March 21, 2014: Baptist Farmers
On March 19th, the entity known as Fred Phelps died. The corporeal husk, that is — the man-sized pustule who stank up a hospice bed, the liver-spotted garbage bag currently stuffed in some morgue freezer. There doesn't seem much else to say, really — whatever other elements typically serve as a prerequisite for human existence seemed totally lacking in Phelps, as well as his satanic, buck-toothed brood, clutching their Day-Glo placards. Phelps is the closest thing we have to those Norwegian death metal goths, burning churches and killing each other in the nineties. Phelps's corpse should be incinerated in some sort of solemn stadium ceremony, as a vague warning against going insane. He is an authentically American nightmare.
But I'm not telling you anything you don't know. Phelps was a deranged coot, a depraved little tyrant whose appalling antics would be amusing, if they so often weren't in spitting range of an actual funeral. Any funeral, incidentally — the Phelps clan didn't care, as long as there would be publicity. And publicity there was, along with Supreme Court judgments, targeted lawmaking — even British film crews, their rushes and B-rolls scarcely believable to most Americans, much less the wider world. I should know.
I once spent a bizarre afternoon shadowing Shirley Phelps Roper, she in her fetching neon "GOD HATES FAGS" regalia. The fam had spent the day picketing a well-known TV personality's memorial service, on the sidewalks of a busy intersection a few blocks away. There were several young children in the contingent; I don't recall any men. Shirley wore snap-away track-pants, as if at any moment, Pa Phelps would give her a quiet nod, and off she would fly, tenaciously confronting a homosexual. From across the street, I waited until I was sure Shirley could see me, and flipped her off. All it elicited was a good-natured, gap-toothed smile, as if she was hearing a child tell her a knock-knock joke. Or as if a friendly Springer Spaniel had just bounded up to her.
It was unsatisfying, because of course, I had lamely given these mutants exactly what they had come for. Walking away, as a preppy type loudly yelled at them, I couldn't believe my credulity. Walking back the same way, later, however, a few hours later, I noticed them preparing to leave. Watching them pack up their cheap beach chairs and pertinent "AIDS FOR FAGS" literature, I couldn't help but follow them, at least part of the way back, to whatever depressing, cut-rate Day's Inn the twenty of them were crammed into.
As it happened, the nearest subway stop was on a nearby college campus. As a lover of fresh produce and organic foodstuffs, I knew today also just happened to be the day of the weekly farmer's market. And so it was, I, crouched behind the leafy redoubt of nearby hedges and trees, watched Shirley Phelps Roper, in a screaming lime-green GOD HATES FAGS t-shirt, casually navigate the piled rutabagas, squeeze the assembled peaches, and grin over a pyramid of beets, a vision of comfort and blithe self-confidence.

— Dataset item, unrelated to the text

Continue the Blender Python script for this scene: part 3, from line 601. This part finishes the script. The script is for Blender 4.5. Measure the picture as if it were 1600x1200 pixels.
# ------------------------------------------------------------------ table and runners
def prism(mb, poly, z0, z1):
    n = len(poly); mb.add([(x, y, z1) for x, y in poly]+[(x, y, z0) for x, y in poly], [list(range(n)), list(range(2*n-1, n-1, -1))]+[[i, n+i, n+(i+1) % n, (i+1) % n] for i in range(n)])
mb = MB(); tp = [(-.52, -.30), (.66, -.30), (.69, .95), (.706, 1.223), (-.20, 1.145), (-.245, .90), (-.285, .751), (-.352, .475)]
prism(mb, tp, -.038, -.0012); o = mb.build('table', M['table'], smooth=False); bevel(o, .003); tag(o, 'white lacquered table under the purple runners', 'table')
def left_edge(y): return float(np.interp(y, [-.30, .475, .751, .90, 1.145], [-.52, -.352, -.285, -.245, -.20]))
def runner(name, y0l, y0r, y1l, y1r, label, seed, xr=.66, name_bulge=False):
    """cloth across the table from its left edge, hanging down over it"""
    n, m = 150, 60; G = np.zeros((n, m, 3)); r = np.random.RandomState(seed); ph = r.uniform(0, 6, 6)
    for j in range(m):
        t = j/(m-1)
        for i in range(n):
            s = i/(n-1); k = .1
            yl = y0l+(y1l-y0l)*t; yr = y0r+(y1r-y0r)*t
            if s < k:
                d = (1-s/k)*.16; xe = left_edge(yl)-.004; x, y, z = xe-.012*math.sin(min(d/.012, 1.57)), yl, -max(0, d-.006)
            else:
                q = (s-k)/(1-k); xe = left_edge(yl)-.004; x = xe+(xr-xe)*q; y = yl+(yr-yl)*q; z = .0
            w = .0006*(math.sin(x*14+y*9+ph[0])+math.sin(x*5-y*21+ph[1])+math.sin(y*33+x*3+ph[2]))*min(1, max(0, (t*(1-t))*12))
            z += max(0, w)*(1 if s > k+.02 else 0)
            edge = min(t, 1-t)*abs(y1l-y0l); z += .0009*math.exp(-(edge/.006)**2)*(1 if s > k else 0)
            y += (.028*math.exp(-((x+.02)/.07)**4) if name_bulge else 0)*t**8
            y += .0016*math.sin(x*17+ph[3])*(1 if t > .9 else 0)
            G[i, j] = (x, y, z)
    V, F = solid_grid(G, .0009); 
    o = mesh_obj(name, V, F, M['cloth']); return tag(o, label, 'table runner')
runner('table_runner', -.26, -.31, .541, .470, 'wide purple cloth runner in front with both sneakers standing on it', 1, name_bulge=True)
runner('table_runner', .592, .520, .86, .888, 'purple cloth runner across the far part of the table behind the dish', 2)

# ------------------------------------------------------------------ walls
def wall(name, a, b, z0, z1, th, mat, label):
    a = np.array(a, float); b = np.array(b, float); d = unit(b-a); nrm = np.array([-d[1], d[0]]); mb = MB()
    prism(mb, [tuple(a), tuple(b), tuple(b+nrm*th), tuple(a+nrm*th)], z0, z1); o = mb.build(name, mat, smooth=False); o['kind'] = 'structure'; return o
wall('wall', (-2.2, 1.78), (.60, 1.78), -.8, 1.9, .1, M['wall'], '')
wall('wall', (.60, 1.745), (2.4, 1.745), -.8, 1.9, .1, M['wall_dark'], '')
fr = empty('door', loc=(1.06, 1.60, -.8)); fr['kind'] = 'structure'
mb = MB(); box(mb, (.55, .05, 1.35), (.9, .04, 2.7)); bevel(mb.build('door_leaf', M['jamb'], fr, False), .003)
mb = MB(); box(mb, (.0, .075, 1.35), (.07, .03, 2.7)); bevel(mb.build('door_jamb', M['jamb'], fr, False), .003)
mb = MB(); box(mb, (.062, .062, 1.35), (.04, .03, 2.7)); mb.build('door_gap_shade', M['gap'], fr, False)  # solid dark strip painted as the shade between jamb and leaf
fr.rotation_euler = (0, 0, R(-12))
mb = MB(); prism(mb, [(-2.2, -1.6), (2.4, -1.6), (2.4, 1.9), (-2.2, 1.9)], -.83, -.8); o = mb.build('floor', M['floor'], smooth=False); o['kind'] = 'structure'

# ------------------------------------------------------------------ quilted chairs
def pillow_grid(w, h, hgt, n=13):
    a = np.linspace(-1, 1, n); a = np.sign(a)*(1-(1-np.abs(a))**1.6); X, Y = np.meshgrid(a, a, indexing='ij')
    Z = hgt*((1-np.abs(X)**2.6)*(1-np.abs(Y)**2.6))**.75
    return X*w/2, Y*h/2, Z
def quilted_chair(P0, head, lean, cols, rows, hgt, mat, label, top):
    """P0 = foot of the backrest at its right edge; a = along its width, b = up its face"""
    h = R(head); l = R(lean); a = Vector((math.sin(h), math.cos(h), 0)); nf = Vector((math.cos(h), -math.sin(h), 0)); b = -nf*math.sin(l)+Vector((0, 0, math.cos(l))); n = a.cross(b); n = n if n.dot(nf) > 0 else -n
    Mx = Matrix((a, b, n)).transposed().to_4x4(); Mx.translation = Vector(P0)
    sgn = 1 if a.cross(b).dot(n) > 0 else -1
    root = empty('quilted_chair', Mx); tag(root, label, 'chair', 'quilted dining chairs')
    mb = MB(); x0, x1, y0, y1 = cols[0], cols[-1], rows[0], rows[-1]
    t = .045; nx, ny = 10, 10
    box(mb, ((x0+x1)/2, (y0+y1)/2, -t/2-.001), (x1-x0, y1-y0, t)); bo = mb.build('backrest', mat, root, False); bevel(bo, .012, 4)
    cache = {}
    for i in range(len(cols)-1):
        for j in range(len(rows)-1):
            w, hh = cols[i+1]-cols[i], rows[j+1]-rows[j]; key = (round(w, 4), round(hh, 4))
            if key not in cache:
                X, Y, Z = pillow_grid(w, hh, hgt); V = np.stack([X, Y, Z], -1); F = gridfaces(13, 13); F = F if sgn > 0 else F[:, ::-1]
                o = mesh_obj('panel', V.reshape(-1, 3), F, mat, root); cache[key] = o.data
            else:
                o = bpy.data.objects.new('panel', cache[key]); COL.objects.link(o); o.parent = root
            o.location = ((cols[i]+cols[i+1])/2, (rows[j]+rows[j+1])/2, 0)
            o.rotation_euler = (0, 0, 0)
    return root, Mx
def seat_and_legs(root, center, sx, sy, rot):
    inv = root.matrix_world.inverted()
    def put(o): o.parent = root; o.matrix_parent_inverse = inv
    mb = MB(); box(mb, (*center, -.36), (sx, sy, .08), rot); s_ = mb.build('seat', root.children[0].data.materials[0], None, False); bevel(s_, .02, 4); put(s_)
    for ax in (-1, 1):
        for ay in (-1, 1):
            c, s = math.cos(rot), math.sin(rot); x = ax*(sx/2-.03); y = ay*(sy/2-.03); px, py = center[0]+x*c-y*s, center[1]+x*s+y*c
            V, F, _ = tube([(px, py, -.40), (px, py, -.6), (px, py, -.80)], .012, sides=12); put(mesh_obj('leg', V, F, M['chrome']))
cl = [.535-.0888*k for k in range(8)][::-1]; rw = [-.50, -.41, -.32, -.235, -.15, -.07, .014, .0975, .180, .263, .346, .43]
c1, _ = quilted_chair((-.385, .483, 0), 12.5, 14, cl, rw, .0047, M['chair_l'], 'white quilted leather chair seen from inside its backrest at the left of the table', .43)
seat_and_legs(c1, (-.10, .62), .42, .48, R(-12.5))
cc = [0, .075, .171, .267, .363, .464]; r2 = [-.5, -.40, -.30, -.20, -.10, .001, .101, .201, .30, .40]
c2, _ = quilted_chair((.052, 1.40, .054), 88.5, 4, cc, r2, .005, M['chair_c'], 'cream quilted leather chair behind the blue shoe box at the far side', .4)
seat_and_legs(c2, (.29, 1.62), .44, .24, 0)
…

In other words, it was weird. It was very weird. It was the strangest goddamn thing I have ever seen. I saw the perfect wingnut, more tawdry than sinister, but sinister nonetheless, strolling through a liberal college campus in the uniform of a cultish hate group. As many cheerful wags saucily plan Fred's funeral picket, I can't help but think that the instinct for revenge, no matter how understandable, elides the main point: there is no gesture, no counterpoint, no riposte, that might derail the kind of twisted faith worn on a sleeve — and through an afternoon farmer's market, at that.
Phelps has no following of his own beyond his captive family; his cult is far too bizarre, too molded by the warped drives of one now-dead maniac, to capture even the shakiest of fringe personalities. He achieved the remarkable distinction of uniting all Americans of all political persuasions against his insanity. The late Jerry Falwell called Phelps a "first-class nut" — but, silver-tongue and televangelizing aside, was Falwell's rancid belief system any more sophisticated, at the core, than a simple dictum: that his God, does, in fact, "hate fags"? This distinctly American pride is as incomprehensible as it is apparently unshakable.
And it isn't going to die with Fred Phelps, either.
Trust me on this one. The Iowa Republican Caucus is only 655 days away.